In the SCA (“Oh god”, you all say, “here he goes again”) ALL combat is decided only by the person struck. There is no referee or judge to say “you must take that blow, you are dead”. The person struck decides if the blow was good enough. SCA combat is very competitive. Much more so than any LARPing I’ve ever seen.

This would work for LARPing just fine. If players always decide what effect the world has on them, it will work. The world may not be 100% consistent, some people may abuse the system, but it will work.

A lot of emphasis is made on “what is fair” and “what is balanced” when people discuss rules. I’m not worried much about “fair” and “balanced”, I’m worried about “fun”. Some people like to power game, some like to roleplay, some like to fight, some just like to make pretty clothes and some just like to watch.
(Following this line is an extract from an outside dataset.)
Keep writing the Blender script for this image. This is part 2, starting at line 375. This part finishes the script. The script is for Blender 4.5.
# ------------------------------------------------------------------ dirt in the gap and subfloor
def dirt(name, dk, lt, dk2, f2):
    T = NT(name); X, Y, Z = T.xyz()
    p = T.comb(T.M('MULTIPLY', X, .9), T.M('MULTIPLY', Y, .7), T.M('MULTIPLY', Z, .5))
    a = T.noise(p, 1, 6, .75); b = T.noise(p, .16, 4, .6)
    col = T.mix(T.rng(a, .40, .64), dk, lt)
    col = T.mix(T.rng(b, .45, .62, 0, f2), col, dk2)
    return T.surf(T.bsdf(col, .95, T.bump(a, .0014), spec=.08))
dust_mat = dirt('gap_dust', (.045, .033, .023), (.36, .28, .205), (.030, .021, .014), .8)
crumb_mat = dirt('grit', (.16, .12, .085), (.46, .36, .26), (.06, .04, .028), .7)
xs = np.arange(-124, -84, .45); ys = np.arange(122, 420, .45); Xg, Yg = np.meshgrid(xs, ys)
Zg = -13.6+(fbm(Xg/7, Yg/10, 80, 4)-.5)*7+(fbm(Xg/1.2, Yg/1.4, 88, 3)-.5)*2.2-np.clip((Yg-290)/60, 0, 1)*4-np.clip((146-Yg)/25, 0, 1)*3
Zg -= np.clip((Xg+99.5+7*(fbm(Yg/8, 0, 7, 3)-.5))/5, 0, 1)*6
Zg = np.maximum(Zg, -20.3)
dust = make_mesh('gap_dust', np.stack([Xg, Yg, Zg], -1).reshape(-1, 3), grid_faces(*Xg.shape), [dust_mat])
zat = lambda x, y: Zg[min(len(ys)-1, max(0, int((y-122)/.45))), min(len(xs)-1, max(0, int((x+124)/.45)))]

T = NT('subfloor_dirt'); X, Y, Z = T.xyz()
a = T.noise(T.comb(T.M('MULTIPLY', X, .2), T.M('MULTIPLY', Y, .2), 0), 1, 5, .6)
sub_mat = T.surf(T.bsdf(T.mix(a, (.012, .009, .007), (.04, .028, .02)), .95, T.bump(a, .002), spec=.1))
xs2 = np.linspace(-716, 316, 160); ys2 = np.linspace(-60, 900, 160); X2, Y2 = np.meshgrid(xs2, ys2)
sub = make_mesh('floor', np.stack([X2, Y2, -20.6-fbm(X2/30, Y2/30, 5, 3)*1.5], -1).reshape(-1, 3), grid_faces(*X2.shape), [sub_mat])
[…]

Allowing people to judge the effects of the world for themselves, I believe, lets them play the type of game they want.

If I’m playing a character who gets worked over and left for dead, I’ll likely start a new character.

However, if someone is very attached to their character (and they’re worked over and left for dead) why should I care if they decide that their character got better, wandered around the woods for a couple of days and came out with amnesia and a nasty scar on their throat.

If you were the person who worked them over, you might be annoyed that they’d negated your decision and your action.

Again, I don’t think this would be any more an issue in this approach than any other. I agree that people rise to the level of trust you place in them.

Steph, I’d prefer to call it player-created LARP. Forget about GMs, it’s about empowering players to make the game they want.

Cath, you’d have lots of separate areas for running briefings in.